# [Task description]
Your task is to quote the listing below exactly, beginning with its first line and ending on the line bearing "def P(px, py, Y=0.0): return".

# [Data excerpt]
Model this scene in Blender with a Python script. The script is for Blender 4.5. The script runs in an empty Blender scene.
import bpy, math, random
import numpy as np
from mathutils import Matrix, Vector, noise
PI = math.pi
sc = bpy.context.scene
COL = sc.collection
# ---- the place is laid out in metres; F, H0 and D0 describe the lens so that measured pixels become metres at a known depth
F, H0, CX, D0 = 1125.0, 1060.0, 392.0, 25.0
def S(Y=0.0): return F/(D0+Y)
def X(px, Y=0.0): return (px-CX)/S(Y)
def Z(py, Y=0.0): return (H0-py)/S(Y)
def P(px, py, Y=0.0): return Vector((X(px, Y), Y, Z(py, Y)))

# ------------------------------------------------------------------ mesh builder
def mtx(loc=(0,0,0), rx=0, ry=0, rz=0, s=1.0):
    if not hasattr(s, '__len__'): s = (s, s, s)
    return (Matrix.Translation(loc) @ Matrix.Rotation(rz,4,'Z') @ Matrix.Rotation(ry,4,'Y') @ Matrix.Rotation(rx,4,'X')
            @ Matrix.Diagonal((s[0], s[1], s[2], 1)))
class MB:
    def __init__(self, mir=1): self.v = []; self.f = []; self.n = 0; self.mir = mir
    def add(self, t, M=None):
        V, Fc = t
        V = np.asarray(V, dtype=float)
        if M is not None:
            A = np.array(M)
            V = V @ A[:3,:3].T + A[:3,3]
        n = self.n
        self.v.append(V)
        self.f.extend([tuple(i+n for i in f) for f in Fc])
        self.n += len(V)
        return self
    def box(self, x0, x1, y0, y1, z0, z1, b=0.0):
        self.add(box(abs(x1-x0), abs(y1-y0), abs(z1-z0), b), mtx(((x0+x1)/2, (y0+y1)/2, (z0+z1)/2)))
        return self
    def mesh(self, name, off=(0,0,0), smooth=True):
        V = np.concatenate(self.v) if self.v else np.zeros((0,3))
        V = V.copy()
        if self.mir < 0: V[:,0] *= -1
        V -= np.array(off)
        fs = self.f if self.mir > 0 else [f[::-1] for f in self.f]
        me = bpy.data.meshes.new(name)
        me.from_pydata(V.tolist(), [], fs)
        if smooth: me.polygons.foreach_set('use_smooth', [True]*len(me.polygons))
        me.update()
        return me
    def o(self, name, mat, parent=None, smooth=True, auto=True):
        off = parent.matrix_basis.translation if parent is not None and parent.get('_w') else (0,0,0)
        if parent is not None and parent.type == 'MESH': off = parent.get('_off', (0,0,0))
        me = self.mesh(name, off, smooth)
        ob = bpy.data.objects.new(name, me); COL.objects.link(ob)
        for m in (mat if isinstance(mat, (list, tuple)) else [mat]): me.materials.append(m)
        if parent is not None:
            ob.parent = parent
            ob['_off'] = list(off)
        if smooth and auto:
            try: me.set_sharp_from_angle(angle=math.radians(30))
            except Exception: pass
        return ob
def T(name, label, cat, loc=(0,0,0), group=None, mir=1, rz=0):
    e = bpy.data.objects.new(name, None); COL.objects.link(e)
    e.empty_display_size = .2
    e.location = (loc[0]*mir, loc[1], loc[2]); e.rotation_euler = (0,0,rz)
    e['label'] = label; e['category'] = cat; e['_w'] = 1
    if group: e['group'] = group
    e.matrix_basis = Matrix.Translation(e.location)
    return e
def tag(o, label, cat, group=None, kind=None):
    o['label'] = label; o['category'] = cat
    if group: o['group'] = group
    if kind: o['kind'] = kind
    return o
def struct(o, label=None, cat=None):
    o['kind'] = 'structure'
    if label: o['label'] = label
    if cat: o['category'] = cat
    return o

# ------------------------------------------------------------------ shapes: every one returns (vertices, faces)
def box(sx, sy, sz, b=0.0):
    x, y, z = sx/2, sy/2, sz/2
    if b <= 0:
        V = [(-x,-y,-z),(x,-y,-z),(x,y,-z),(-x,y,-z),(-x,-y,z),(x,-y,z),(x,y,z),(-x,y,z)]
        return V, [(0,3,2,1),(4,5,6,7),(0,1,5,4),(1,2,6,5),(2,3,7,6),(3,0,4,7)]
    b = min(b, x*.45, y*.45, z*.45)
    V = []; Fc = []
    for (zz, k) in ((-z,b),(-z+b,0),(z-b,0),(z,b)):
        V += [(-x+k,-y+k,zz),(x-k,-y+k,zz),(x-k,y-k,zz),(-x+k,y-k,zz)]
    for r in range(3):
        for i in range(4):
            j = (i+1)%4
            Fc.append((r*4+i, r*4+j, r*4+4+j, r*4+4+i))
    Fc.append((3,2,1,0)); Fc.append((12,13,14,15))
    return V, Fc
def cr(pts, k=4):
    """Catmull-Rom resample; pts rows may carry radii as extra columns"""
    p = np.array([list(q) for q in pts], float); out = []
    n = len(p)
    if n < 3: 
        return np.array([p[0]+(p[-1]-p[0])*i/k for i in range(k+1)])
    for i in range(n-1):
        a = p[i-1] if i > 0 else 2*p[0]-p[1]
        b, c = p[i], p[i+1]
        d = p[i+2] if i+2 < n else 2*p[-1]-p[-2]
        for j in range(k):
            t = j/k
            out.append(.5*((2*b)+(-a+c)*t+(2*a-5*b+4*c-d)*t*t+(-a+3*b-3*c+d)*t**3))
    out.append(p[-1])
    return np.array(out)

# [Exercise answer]
Model this scene in Blender with a Python script. The script is for Blender 4.5. The script runs in an empty Blender scene.
import bpy, math, random
import numpy as np
from mathutils import Matrix, Vector, noise
PI = math.pi
sc = bpy.context.scene
COL = sc.collection
# ---- the place is laid out in metres; F, H0 and D0 describe the lens so that measured pixels become metres at a known depth
F, H0, CX, D0 = 1125.0, 1060.0, 392.0, 25.0
def S(Y=0.0): return F/(D0+Y)
def X(px, Y=0.0): return (px-CX)/S(Y)
def Z(py, Y=0.0): return (H0-py)/S(Y)
def P(px, py, Y=0.0): return Vector((X(px, Y), Y, Z(py, Y)))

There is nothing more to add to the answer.